The Watchers opens with a scarily effective cold open, establishing a gothic thriller atmosphere brimming with spooky visuals and nerve-shredding tension. However, the film quickly abandons this promising direction, opting instead for an overreliance on clunky exposition dumps and an uninteresting cast of characters.

The protagonist, Mina (Dakota Fanning), is an American working at a pet store in Dublin who finds herself stranded in the same confusing, seemingly magical forest from the film’s opening. Rather than being dragged off-screen to a quick death, though, Mina finds safety in a modernist building that doubles as a viewing room for the forest’s monsters.

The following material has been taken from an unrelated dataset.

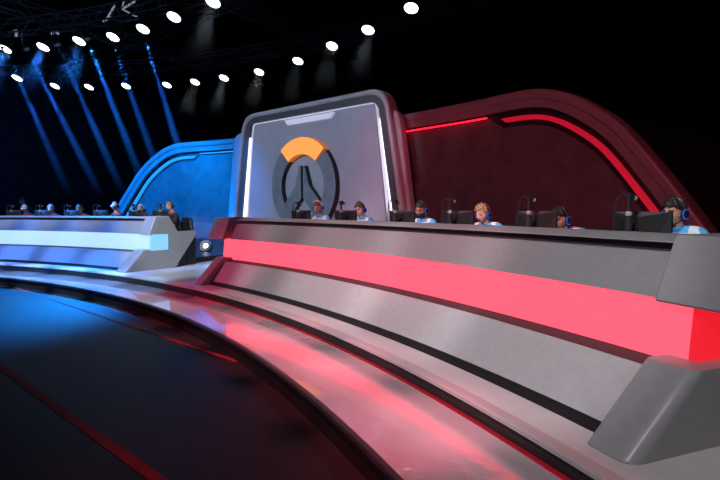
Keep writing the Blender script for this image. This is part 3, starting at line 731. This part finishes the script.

Mina is introduced to her new home’s other inhabitants: Ciara (Georgina Campbell), a caring woman whose husband tried to escape their mystical forest prison just a few days before Mina showed up; Daniel (Oliver Finnegan), an impulsive and increasingly agitated young Irish lad; and Madeline (Olwen Fouéré), an older professor who takes it upon herself to teach her fellow humans the rules they need to know to survive. Together, the four try to not only stay alive, but also test the boundaries of their shared situation in the hopes of one day breaking free of it.

Based on the novel of the same name by A. M. Shine, The Watchers is filled with potentially compelling ideas, but it never does anything with any of them. Whether it be Mina’s unresolved trauma over her mother’s death or its repeated images of humans and animals in cages, the film has a habit of introducing new paths to delve into themes of identity and perspective, only to leave them relatively unexplored.

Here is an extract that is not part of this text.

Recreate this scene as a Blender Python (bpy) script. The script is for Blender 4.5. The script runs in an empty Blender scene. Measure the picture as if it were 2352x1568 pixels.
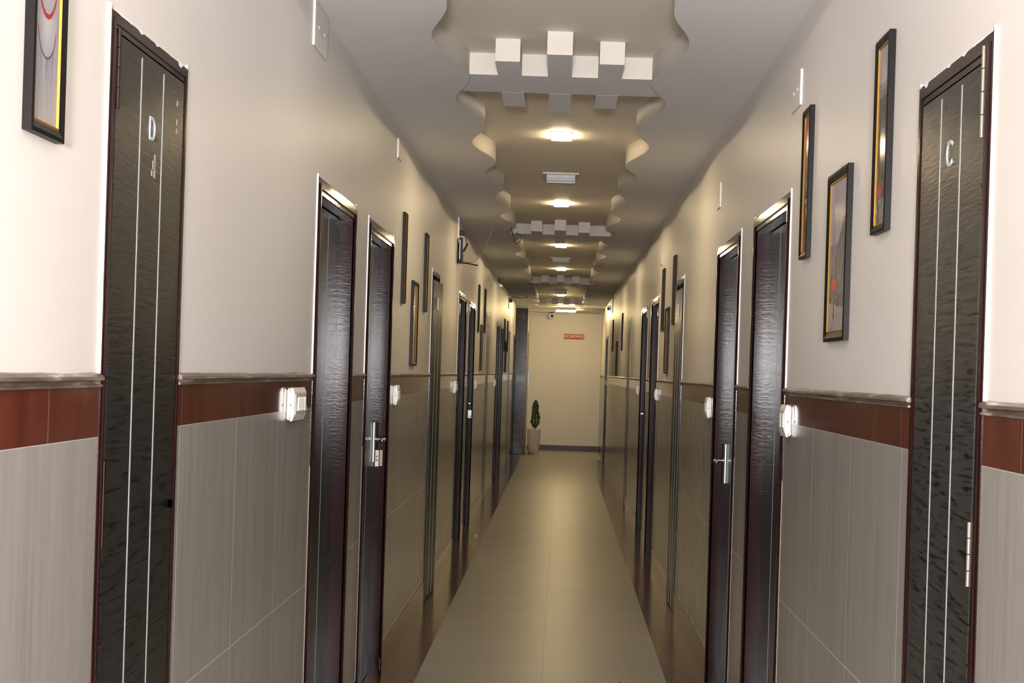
import bpy, bmesh, math, random
from mathutils import Vector, Matrix, noise as mnoise

random.seed(7)
S = bpy.context.scene
COL = S.collection
PI = math.pi

# ------------------------------------------------------------------ measures
EYE = 1.5
WL, WR = 0.847, 0.768          # distance of the left / right wall from the camera axis
CEIL = 2.70                    # underside of the dropped ceiling
TRAY = 2.795                   # underside of the raised tray
Y0, YEND = -2.2, 29.9          # corridor start (behind the camera) and end wall
PILLAR_Y = 28.1
RAIL_B, RAIL_T = 1.448, 1.47
BAND_B = 1.357
SKIRT = 0.135

# ------------------------------------------------------------------ materials
class NT:
    def __init__(self, name):
        self.m = bpy.data.materials.new(name); self.m.use_nodes = True
        self.t = self.m.node_tree; self.t.nodes.clear()
        self.out = self.t.nodes.new('ShaderNodeOutputMaterial')
        self.b = self.t.nodes.new('ShaderNodeBsdfPrincipled')
        self.t.links.new(self.b.outputs[0], self.out.inputs[0])
        self._co = None
    def n(self, kind): return self.t.nodes.new(kind)
    def l(self, a, b): self.t.links.new(a, b)
    def co(self):
        if self._co is None:
            self._co = self.n('ShaderNodeTexCoord').outputs['Object']
        return self._co
    def sep(self):
        s = self.n('ShaderNodeSeparateXYZ'); self.l(self.co(), s.inputs[0]); return s.outputs
    def mp(self, scale=(1, 1, 1)):
        m = self.n('ShaderNodeMapping'); m.inputs['Scale'].default_value = scale
        self.l(self.co(), m.inputs[0]); return m.outputs[0]
    def noise(self, scale, vec=None, detail=3, rough=0.5):
        k = self.n('ShaderNodeTexNoise'); k.inputs['Scale'].default_value = scale
        k.inputs['Detail'].default_value = detail; k.inputs['Roughness'].default_value = rough
        self.l(vec if vec is not None else self.co(), k.inputs['Vector']); return k.outputs['Fac']
    def ramp(self, fac, stops):
        r = self.n('ShaderNodeValToRGB'); e = r.color_ramp.elements
        while len(e) < len(stops): e.new(0.5)
        for i, (p, c) in enumerate(stops):
            e[i].position = p; e[i].color = (*c, 1)
        self.l(fac, r.inputs[0]); return r.outputs[0]
    def math(self, op, a, b=None, c=None):
        k = self.n('ShaderNodeMath'); k.operation = op
        for i, v in enumerate((a, b, c)):
            if v is None: continue
            if isinstance(v, (int, float)): k.inputs[i].default_value = v
            else: self.l(v, k.inputs[i])
        return k.outputs[0]
    def joint(self, coord, period, offset, width):
        a = self.math('SUBTRACT', coord, offset - width / 2)
        d = self.math('FLOORED_MODULO', a, period)
        return self.math('LESS_THAN', d, width)
    def mix(self, fac, a, b):
        k = self.n('ShaderNodeMix'); k.data_type = 'RGBA'
        ins = [i for i in k.inputs if i.type == 'RGBA']
        for s, v in ((ins[0], a), (ins[1], b)):
            if isinstance(v, tuple): s.default_value = (*v, 1)
            else: self.l(v, s)
        f = k.inputs[0]
        if isinstance(fac, (int, float)): f.default_value = fac
        else: self.l(fac, f)
        return [o for o in k.outputs if o.type == 'RGBA'][0]
    def base(self, c):
        if isinstance(c, tuple): self.b.inputs['Base Color'].default_value = (*c, 1)
        else: self.l(c, self.b.inputs['Base Color'])
    def rough(self, r):
        if isinstance(r, (int, float)): self.b.inputs['Roughness'].default_value = r
        else: self.l(r, self.b.inputs['Roughness'])
    def spec(self, s): self.b.inputs['Specular IOR Level'].default_value = s
    def metal(self, v=1.0): self.b.inputs['Metallic'].default_value = v
    def bump(self, h, strength=0.2, dist=0.01):
        k = self.n('ShaderNodeBump'); k.inputs['Strength'].default_value = strength
        k.inputs['Distance'].default_value = dist
        self.l(h, k.inputs['Height']); self.l(k.outputs[0], self.b.inputs['Normal'])

def plain(name, c, r=0.5, spec=0.5, metal=0.0, bump=None):
    m = NT(name); v = m.noise(6.0, detail=2)
    d = tuple(x * 0.93 for x in c)
    m.base(m.ramp(v, [(0.3, d), (0.7, c)])); m.rough(r); m.spec(spec); m.metal(metal)
    if bump: m.bump(m.noise(bump[0]), bump[1], bump[2])
    return m.m

def mat_paint(name, c, r=0.55, spec=0.3):
    m = NT(name)
    v = m.noise(1.7, detail=4)
    m.base(m.ramp(v, [(0.3, tuple(x * 0.975 for x in c)), (0.7, c)]))
    m.rough(r); m.spec(spec); m.bump(m.noise(14.0, detail=5), 0.05, 0.004)
    return m.m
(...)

The movie doesn’t even fully capitalize on the all too relatable, deeply human fear of being watched, despite it being baked into its very premise. It’s too busy explaining the folk origins of its monsters and the needlessly convoluted backstory of the building they use to observe The Watchers’ human prisoners.

For a movie that isn’t afraid to crank up its sound mix whenever it needs you to feel the arrival of its oft-unseen monsters, The Watchers ultimately comes across as far too muted and subdued for its own good. It proves incapable of knowing which pieces of information are actually necessary to tell its story — relentlessly clarifying so many different pieces of its plot that didn’t need to be explained until the entire film has finally emerged as its least mysterious and most boring self.

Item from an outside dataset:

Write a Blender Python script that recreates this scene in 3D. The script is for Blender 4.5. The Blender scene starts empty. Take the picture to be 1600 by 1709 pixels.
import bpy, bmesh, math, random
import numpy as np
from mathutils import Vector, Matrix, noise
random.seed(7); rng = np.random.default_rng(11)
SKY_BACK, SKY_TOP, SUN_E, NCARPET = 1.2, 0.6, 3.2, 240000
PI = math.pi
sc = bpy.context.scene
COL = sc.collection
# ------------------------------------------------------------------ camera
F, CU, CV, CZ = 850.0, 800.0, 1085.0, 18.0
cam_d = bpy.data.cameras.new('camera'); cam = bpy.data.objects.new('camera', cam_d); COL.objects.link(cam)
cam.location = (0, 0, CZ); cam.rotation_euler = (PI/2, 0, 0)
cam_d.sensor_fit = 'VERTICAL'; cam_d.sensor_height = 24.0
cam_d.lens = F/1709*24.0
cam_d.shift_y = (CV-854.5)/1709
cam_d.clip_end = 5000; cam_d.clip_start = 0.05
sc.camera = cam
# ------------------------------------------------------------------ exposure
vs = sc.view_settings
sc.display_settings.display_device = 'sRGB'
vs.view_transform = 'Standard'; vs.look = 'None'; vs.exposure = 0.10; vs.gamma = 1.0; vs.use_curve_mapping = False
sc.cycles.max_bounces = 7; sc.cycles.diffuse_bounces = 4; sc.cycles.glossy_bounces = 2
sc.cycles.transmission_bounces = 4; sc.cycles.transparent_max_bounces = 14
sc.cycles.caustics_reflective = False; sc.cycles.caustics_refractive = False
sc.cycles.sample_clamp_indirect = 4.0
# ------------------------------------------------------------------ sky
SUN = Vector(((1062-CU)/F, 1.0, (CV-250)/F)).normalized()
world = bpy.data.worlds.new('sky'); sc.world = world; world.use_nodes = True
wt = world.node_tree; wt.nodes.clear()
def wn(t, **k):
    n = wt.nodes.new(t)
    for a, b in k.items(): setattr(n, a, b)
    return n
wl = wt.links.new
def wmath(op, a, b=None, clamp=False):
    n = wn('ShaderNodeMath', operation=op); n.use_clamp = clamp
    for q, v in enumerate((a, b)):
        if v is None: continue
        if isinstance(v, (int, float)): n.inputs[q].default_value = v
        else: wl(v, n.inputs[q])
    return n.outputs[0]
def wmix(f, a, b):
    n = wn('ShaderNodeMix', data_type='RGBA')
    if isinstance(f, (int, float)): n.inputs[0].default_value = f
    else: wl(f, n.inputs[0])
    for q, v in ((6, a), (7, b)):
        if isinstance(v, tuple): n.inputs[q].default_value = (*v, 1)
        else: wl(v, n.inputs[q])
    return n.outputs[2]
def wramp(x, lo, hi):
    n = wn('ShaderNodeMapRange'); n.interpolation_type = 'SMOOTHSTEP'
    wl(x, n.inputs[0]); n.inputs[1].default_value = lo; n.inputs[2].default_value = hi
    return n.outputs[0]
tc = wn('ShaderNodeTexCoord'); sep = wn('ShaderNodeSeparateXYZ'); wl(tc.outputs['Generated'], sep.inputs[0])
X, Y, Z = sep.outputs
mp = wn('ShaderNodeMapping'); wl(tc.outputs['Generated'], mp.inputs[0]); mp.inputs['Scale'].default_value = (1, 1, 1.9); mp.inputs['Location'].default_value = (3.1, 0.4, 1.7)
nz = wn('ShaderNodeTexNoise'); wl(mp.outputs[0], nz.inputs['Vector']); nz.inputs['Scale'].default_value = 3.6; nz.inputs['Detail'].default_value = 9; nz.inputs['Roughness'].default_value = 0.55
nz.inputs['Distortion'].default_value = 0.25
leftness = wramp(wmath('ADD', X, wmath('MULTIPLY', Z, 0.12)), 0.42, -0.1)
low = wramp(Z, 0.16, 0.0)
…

Eli Arenson’s cinematography is simultaneously warm and ominous — providing the film with a visual richness that it mostly wastes. Shyamalan, for her part, proves yet again that she has an eye for interesting angles and camera movements that, when delivered at the right moment, have the power to both impress and disorient you.

It’s a film that doesn’t know how to use all the tools it has at its disposal, and so it offers a viewing experience that is as unsatisfying as it is lacking in any worthwhile purpose or point.